**What the exercise asks**
Copy exactly the lines from the beginning of the data down to and including the line holding "mb.obj('roof_deck', M_deck, RF)", without any pictures.

**Dataset**
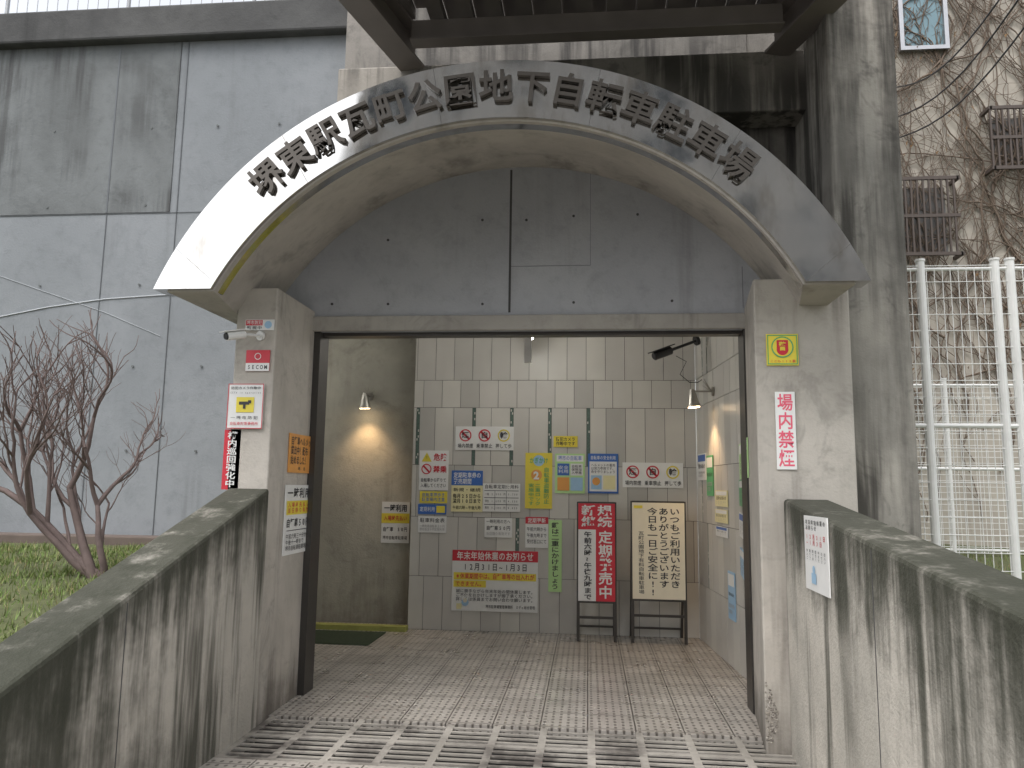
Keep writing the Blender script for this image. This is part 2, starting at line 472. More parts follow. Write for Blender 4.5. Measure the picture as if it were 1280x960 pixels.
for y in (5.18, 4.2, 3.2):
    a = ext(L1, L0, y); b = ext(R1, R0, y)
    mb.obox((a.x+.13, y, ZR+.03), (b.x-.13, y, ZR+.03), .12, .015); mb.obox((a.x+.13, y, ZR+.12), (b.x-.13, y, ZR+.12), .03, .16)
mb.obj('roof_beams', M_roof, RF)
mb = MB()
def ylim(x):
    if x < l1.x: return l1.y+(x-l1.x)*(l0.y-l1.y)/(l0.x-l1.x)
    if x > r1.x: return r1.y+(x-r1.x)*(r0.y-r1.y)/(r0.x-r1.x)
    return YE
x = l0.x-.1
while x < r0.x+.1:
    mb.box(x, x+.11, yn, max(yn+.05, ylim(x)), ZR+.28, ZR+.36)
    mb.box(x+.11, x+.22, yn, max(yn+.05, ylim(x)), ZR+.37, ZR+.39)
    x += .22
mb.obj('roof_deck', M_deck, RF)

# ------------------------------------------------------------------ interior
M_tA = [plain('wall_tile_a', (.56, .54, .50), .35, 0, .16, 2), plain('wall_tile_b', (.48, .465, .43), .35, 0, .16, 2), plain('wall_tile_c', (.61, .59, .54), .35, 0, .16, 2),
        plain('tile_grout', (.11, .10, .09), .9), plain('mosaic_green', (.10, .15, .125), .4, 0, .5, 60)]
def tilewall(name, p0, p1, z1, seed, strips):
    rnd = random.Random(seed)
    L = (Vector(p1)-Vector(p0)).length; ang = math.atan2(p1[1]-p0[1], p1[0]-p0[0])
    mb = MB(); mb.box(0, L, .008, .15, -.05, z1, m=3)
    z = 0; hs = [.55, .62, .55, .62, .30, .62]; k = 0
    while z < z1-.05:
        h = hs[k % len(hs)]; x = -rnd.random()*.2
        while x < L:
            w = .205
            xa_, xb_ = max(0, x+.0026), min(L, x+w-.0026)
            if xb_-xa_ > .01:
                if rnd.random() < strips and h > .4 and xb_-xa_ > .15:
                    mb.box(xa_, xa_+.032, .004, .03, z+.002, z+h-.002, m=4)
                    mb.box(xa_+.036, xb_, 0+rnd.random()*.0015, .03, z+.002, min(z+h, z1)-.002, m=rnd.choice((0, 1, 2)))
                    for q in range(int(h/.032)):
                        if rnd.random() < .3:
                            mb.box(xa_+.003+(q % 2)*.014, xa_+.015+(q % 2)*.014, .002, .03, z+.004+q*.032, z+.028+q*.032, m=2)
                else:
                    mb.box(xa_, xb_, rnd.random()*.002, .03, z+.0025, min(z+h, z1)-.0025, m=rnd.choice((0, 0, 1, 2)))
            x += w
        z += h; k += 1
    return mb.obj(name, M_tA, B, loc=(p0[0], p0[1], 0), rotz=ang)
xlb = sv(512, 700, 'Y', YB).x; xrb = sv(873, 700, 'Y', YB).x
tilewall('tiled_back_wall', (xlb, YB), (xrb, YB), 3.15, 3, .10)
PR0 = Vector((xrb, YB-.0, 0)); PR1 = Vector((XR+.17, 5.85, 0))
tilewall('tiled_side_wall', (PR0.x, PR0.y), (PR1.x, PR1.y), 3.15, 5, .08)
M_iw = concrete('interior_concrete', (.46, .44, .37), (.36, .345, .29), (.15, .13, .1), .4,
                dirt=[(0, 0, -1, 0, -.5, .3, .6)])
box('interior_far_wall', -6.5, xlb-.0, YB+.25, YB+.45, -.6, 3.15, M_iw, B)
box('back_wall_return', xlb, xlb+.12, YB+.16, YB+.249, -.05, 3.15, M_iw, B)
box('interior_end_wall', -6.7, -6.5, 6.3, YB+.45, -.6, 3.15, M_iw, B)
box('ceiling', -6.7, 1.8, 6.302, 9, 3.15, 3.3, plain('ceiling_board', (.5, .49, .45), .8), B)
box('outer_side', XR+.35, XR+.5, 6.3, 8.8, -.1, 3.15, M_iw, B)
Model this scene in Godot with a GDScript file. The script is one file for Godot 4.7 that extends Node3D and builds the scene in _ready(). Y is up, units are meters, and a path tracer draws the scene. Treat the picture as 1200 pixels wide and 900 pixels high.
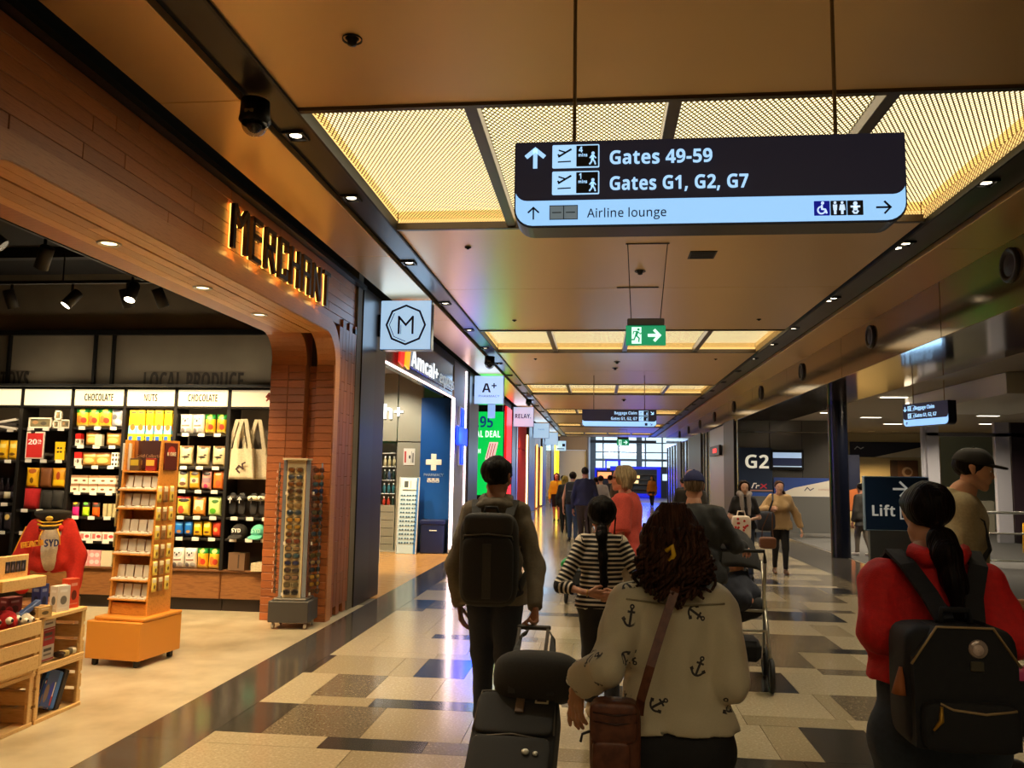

**Result of this task**
Keep writing the Blender script for this image. This is part 2, starting at line 472. More parts follow. Write for Blender 4.5. Measure the picture as if it were 1280x960 pixels.
for y in (5.18, 4.2, 3.2):
    a = ext(L1, L0, y); b = ext(R1, R0, y)
    mb.obox((a.x+.13, y, ZR+.03), (b.x-.13, y, ZR+.03), .12, .015); mb.obox((a.x+.13, y, ZR+.12), (b.x-.13, y, ZR+.12), .03, .16)
mb.obj('roof_beams', M_roof, RF)
mb = MB()
def ylim(x):
    if x < l1.x: return l1.y+(x-l1.x)*(l0.y-l1.y)/(l0.x-l1.x)
    if x > r1.x: return r1.y+(x-r1.x)*(r0.y-r1.y)/(r0.x-r1.x)
    return YE
x = l0.x-.1
while x < r0.x+.1:
    mb.box(x, x+.11, yn, max(yn+.05, ylim(x)), ZR+.28, ZR+.36)
    mb.box(x+.11, x+.22, yn, max(yn+.05, ylim(x)), ZR+.37, ZR+.39)
    x += .22
mb.obj('roof_deck', M_deck, RF)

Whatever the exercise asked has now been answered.